Section: News

Student Council discusses radon testing and AVI updates

On Sunday, Student Council met to discuss the upcoming Business and Finance Committee’s  (BFC) supplemental hearing and Kenyon’s current radon testing and remediation plans. It also approved a new student organization, the Kenyon Archery Club. 

BFC Vice President Melissa Nixon ’23 discussed the BFC’s recent supplemental hearings regarding requests from Two Drink Minimum and the Kenyon Outdoors Club. Two Drink Minimum requested $11,660 for a standup comedian. Last year, the organization was allocated $9,000 for the same event, but this year, the BFC granted the group partial funding of $6,000. Outdoors Club requested $2,466.99 for a Bigfoot-themed hike and for future spring break plans. The BFC declined funding for the Bigfoot hike but allocated additional funds for spring break outings. The next BFC supplemental meeting was held on Monday, Feb. 6. Nixon noted this would likely be the last hearing for the semester due to low BFC funding

Housing and Dining Committee Chairperson Ever Croffoot-Suede ’23 said that AVI is hoping to have a special Valentine’s Day menu. She added that AVI has exhausted their dish budget for the year and cannot purchase any more dishes. Croffoot-Suede requested that students return any dishes they have taken from Peirce Dining Hall. 

Interim Director of Facility Operations Larry Blake spoke about Kenyon’s current radon testing and remediation plans. Blake said that radon testing has been done in the North Campus Apartments (NCAs), Unity House, Snowden Multicultural Center and the Wilson Apartments. Although radon testing was planned for South campus residential spaces — such as the Taft Cottages, Hanna, Leonard and Old Kenyon — over winter break, communication issues with Kenyon’s contractor delayed these tests. Blake said that radon testing in those buildings would occur this week. 

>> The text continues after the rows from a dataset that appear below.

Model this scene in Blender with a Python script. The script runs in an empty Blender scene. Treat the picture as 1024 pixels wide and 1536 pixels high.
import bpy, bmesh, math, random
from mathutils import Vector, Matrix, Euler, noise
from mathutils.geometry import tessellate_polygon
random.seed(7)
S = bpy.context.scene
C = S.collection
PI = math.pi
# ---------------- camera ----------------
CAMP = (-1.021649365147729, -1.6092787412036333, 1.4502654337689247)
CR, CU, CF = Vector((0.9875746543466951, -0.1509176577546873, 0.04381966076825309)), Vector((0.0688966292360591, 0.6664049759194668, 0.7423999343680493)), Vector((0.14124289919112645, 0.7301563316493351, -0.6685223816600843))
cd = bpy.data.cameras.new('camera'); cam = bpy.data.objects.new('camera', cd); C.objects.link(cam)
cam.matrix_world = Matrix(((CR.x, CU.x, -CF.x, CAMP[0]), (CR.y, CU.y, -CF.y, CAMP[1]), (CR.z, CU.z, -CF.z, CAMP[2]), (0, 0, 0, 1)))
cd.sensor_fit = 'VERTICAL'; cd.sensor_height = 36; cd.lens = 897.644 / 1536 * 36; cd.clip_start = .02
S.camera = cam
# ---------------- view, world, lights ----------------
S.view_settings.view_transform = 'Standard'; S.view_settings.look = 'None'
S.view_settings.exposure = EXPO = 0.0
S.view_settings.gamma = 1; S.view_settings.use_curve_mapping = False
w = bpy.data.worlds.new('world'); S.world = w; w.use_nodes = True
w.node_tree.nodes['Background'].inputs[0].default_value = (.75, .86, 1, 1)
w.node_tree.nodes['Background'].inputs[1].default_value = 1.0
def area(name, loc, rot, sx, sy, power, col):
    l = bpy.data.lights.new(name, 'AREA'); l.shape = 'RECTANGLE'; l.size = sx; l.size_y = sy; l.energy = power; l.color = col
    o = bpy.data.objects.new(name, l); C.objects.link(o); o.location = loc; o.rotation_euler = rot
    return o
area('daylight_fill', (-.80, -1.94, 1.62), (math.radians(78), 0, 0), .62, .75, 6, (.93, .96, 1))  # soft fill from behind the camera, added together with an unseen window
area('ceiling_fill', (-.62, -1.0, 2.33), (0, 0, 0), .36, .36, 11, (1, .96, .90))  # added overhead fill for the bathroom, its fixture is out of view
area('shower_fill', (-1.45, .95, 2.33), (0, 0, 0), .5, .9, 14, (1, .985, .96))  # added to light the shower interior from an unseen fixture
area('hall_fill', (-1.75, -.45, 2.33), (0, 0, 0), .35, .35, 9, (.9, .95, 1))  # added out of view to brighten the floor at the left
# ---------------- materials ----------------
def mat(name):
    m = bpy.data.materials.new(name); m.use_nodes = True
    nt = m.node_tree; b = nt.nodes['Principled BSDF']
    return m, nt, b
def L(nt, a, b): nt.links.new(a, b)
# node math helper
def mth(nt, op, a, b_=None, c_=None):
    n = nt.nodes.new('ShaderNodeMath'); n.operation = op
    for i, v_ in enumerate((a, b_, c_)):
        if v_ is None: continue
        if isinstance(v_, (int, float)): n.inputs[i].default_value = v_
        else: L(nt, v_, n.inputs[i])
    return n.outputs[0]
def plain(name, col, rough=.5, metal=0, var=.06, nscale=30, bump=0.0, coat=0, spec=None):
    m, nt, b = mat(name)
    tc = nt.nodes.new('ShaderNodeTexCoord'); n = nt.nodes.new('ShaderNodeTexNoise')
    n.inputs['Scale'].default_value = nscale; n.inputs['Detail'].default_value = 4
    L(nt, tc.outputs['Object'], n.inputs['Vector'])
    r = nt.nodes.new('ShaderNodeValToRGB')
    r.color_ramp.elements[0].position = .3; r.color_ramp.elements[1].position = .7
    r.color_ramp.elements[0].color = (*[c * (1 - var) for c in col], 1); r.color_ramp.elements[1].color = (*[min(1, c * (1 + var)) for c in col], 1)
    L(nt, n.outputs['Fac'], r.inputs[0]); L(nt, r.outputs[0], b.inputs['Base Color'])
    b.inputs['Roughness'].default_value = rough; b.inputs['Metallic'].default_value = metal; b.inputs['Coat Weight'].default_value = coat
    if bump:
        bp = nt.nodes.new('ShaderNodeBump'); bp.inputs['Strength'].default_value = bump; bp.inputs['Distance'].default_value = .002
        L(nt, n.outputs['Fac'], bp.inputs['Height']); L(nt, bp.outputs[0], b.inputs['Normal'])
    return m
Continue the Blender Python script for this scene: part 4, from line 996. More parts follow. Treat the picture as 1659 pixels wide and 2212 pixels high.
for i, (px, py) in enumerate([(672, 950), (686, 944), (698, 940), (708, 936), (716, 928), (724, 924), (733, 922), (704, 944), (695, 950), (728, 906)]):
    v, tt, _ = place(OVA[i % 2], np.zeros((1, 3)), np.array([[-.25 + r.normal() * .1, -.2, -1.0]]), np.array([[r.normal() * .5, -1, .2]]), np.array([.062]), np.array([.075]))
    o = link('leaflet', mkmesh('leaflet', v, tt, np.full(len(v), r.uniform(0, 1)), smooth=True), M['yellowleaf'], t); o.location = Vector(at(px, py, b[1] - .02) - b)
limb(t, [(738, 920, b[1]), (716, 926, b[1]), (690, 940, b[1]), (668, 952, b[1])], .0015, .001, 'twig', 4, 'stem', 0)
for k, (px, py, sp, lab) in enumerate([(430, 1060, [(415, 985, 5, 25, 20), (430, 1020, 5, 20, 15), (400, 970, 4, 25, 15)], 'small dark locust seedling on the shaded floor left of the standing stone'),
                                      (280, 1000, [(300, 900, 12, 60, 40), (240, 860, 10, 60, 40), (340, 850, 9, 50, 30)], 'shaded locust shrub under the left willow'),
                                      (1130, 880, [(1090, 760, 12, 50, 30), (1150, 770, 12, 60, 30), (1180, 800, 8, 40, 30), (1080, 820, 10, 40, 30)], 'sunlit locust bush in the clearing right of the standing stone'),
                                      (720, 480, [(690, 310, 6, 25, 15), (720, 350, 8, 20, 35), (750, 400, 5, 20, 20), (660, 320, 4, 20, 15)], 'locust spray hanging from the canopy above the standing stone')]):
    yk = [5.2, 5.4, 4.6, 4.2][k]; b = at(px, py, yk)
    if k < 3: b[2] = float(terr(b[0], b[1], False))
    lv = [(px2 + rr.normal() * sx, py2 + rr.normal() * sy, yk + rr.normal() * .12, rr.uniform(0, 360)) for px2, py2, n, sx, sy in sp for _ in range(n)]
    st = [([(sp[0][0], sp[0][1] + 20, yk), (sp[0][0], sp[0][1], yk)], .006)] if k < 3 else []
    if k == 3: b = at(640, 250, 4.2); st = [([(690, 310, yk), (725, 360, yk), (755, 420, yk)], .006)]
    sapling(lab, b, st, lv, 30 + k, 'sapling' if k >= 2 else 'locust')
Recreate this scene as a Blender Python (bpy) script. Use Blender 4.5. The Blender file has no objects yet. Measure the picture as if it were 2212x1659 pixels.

According to Blake, radon testing will be done in administrative and academic buildings, but the College is currently prioritizing residential buildings. Furthermore, in order to ensure that residential buildings are tested, students will be asked to allow technicians to enter their residences. The Office of Residential Life will be communicating with students regarding this process, and Blake expects that the testing process will be unobtrusive. 

Radon remediation efforts, however, will be lengthy. “The first buildings to receive the modifications to go from a passive to an active mitigation system will be the ones with the highest test results,” Blake said regarding Kenyon’s prioritization of residential spaces. “This is going to go on for months. It’ll go through next summer.” 

The Council encouraged students to reach out to Vice President for Facilities, Planning and Sustainability Ian Smith as well as the Office of Residential Life if they have further questions regarding radon remediation.

In North campus news, the Maintenance Department currently plans to develop the tennis courts by the New Apartments into additional parking spots, according to Blake, though this process will likely occur over the summer. Buildings, Grounds and Sustainability Committee Chairperson Sally Smith ’23 asked students to refrain from driving on the NCA sidewalk because it causes damage. 

The Council unanimously voted to approve a new student organization, the Kenyon Archery Club. The club previously existed but was disbanded in 2015. The current founder, Lauren Lehr ’25, wanted to restart the club to provide students with the opportunity to learn or practice archery. Lehr told the Council that she currently has 60 potential members. 

“This club is able to welcome all students regardless of experience with the sport,” she said. “I want to foster a supportive community of people who share a common interest.” 

Lastly, Student Council President Ubongabasi Asuquo ’23 reminded students that February is Black History Month, and that the Office of Diversity, Equity and Inclusion (ODEI) has sent out an updated schedule with upcoming events for the month. ODEI is also working with student organizations such as the Black Student Union (BSU), Unity House, Queer and Trans People of Color (QTPOC), the Crozier Center for Women, Snowden Multicultural Center and Sisterhood to schedule events during February. Asuquo encouraged students to attend events. 

“It’s a very good show of solidarity to be able to attend those events,” Asuquo said. “It definitely means a lot to the people in that demographic.” 

Student Council will next meet on Sunday at 7 p.m. All students are welcome to attend either in person or remotely.